*RECORD EXCERPTS*.
begin

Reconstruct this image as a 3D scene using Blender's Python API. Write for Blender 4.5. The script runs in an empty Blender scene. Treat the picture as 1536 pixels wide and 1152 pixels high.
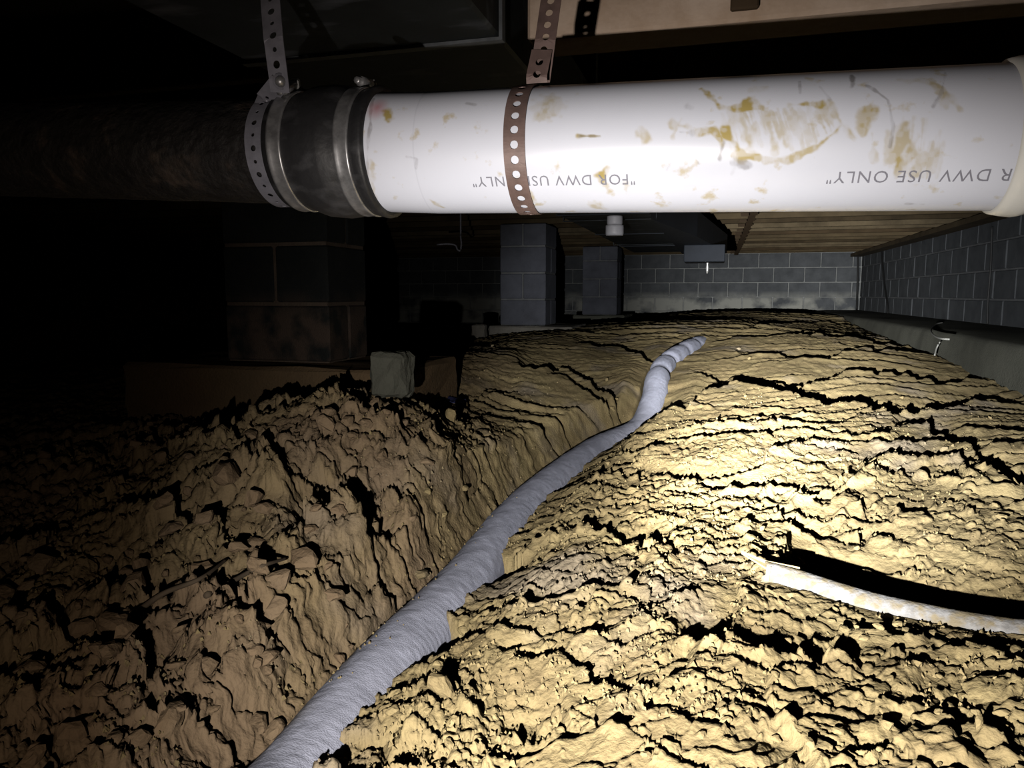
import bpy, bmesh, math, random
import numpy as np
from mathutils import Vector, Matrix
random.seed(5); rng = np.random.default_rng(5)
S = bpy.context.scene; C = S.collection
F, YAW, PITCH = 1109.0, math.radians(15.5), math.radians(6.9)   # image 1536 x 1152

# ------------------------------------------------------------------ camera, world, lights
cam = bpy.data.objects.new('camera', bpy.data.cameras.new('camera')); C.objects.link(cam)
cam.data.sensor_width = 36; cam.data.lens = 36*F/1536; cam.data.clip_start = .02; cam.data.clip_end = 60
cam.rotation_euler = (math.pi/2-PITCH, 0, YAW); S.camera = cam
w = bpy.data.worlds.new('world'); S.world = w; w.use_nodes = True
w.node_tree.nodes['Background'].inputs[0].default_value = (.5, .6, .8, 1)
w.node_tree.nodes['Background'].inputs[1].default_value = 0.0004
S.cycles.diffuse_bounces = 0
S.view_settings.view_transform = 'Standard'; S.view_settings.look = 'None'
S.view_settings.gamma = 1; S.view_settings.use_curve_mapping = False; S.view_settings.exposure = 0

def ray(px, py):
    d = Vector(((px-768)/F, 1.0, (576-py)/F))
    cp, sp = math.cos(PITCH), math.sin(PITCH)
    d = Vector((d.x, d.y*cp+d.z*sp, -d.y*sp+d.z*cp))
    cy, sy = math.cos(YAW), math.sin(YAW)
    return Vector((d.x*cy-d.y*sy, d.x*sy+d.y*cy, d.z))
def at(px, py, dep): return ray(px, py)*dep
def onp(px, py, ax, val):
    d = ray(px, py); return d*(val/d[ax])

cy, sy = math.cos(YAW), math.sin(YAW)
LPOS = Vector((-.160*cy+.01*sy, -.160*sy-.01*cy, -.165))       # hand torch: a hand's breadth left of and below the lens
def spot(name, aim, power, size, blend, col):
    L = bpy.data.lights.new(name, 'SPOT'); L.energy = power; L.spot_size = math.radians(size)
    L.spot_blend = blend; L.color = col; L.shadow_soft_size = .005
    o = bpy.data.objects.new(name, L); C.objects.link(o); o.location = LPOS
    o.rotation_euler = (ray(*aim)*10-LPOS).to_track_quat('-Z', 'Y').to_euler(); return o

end
begin

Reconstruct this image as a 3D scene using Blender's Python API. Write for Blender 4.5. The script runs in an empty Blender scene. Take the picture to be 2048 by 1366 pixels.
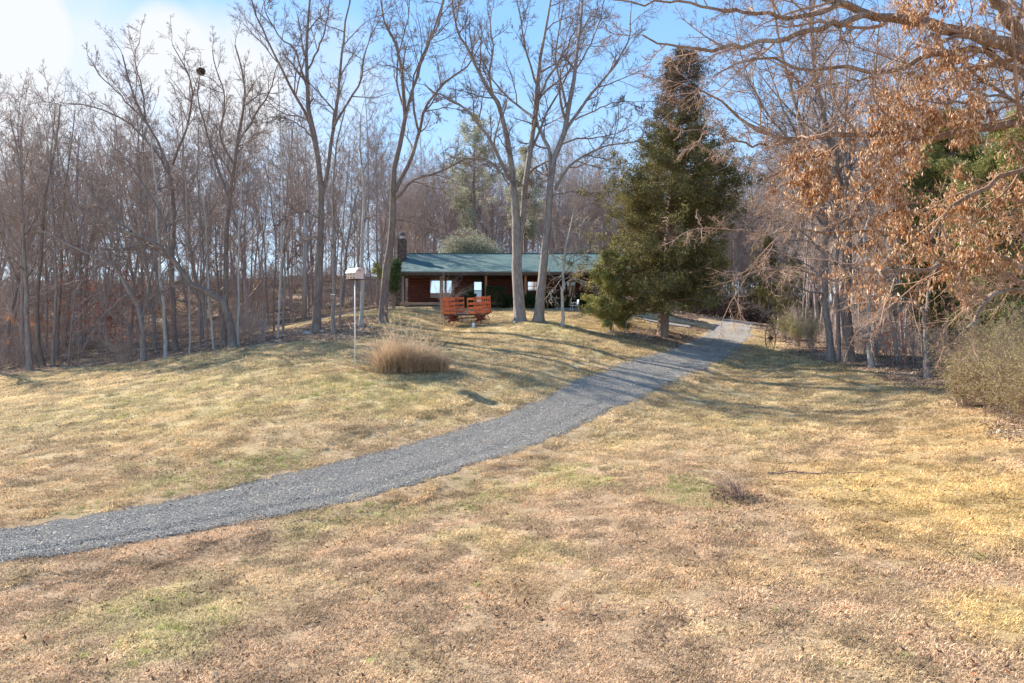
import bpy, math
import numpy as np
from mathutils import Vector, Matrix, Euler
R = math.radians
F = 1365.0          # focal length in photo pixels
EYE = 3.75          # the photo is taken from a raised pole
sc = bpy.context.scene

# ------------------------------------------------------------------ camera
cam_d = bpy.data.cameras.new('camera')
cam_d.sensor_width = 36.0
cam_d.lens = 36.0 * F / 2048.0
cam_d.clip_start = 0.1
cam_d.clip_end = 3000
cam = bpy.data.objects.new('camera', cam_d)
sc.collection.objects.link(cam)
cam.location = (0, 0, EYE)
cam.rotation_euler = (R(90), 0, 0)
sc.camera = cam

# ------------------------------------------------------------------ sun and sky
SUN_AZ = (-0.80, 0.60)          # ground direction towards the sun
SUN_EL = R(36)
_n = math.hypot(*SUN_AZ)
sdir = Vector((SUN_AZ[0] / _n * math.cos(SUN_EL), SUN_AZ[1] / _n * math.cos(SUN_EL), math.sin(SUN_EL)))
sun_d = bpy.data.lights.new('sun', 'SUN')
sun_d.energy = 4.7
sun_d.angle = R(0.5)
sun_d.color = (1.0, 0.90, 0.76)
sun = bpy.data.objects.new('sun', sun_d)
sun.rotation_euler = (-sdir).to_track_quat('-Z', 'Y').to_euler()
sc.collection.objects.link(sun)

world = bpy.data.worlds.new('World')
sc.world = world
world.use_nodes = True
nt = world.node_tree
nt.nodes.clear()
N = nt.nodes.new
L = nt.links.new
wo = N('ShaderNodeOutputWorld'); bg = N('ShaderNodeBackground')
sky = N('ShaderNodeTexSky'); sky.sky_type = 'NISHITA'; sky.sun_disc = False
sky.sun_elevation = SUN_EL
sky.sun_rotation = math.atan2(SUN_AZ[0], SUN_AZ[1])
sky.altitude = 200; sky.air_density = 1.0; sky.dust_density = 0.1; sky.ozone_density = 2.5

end

*PROBLEM STATEMENT*. Omit all pictures and repeat exactly the lines from the one containing "1152 pixels high." through the one containing "S.view_settings.gamma = 1;", ends included, with nothing added.

*ANSWER IN FULL*.
Reconstruct this image as a 3D scene using Blender's Python API. Write for Blender 4.5. The script runs in an empty Blender scene. Treat the picture as 1536 pixels wide and 1152 pixels high.
import bpy, bmesh, math, random
import numpy as np
from mathutils import Vector, Matrix
random.seed(5); rng = np.random.default_rng(5)
S = bpy.context.scene; C = S.collection
F, YAW, PITCH = 1109.0, math.radians(15.5), math.radians(6.9)   # image 1536 x 1152

# ------------------------------------------------------------------ camera, world, lights
cam = bpy.data.objects.new('camera', bpy.data.cameras.new('camera')); C.objects.link(cam)
cam.data.sensor_width = 36; cam.data.lens = 36*F/1536; cam.data.clip_start = .02; cam.data.clip_end = 60
cam.rotation_euler = (math.pi/2-PITCH, 0, YAW); S.camera = cam
w = bpy.data.worlds.new('world'); S.world = w; w.use_nodes = True
w.node_tree.nodes['Background'].inputs[0].default_value = (.5, .6, .8, 1)
w.node_tree.nodes['Background'].inputs[1].default_value = 0.0004
S.cycles.diffuse_bounces = 0
S.view_settings.view_transform = 'Standard'; S.view_settings.look = 'None'
S.view_settings.gamma = 1; S.view_settings.use_curve_mapping = False; S.view_settings.exposure = 0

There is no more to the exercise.